A significant structural reform initiative is underway in Bangladesh’s financial sector aimed at strengthening discipline, transparency and accountability across the banking system. Policy-level discussions are reportedly in their final stages to restructure the boards of directors of 22 commercial banks, both state-owned and private. If implemented, the move would bring substantial changes to the governance of nearly one-third of the country’s banking institutions.
The reform drive gained momentum following recent political developments, which triggered renewed efforts to stabilise and reorganise the financial sector. After the political transition on 5 August 2024, the interim administration prioritised restoring order within the banking system. Under the leadership of the central bank governor, Dr Ahsan H. Mansur, several banks have already seen their boards dissolved and reconstituted, while discussions on potential mergers of weaker institutions have also advanced.
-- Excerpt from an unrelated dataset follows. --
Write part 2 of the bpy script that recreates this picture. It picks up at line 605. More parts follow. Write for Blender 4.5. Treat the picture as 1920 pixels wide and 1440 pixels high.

Although earlier proposals included the consolidation of a number of Islamic banking institutions, disagreements among stakeholders slowed progress. Questions were also raised regarding the inclusion of individuals with alleged links to past irregularities or conflicts of interest in newly formed boards, prompting policymakers to reassess the overall restructuring strategy.
At present, the Ministry of Finance and the central bank are jointly conducting an in-depth review of the governance structures of the 22 identified banks. Depending on the findings, authorities are considering either partial reshuffling or complete dissolution and reformation of existing boards. Experts suggest that such a step could mark a turning point in addressing long-standing governance weaknesses in the sector.
Analysts emphasise that banking is one of the most sensitive pillars of any economy. Poor board composition often leads to weak risk management, rising non-performing loans, and reduced financial stability. They argue that board appointments should prioritise professional competence, banking expertise and adherence to international governance standards rather than political affiliation.
Bangladesh currently has 61 scheduled banks operating in the financial system. A restructuring effort involving 22 of these institutions would therefore have a far-reaching impact on management practices, lending policies and risk oversight mechanisms across the sector.
Overview of Proposed Banking Sector Reform
| Aspect | Current Situation | Proposed Change |
|---|---|---|
| Total scheduled banks | 61 institutions | 22 banks under review |
| Board structure | Existing boards in operation | Restructuring or replacement under consideration |
| Primary objective | Ongoing partial reforms | Enhanced transparency and accountability |
| Supervising authorities | Ministry of Finance & Central Bank | Joint oversight and coordinated implementation |
| Key focus areas | Routine administration | Governance, risk management and leadership quality |
A spokesperson for the central bank, Arif Hossain Khan, stated that no final decision has yet been announced. However, discussions and preliminary assessments are actively ongoing, and visible progress is expected in the near future.
Overall, the proposed restructuring of 22 bank boards signals one of the most ambitious governance reforms in Bangladesh’s banking history. While the initiative is widely seen as a step towards restoring confidence and stability in the financial sector, its success will largely depend on impartial execution and effective implementation.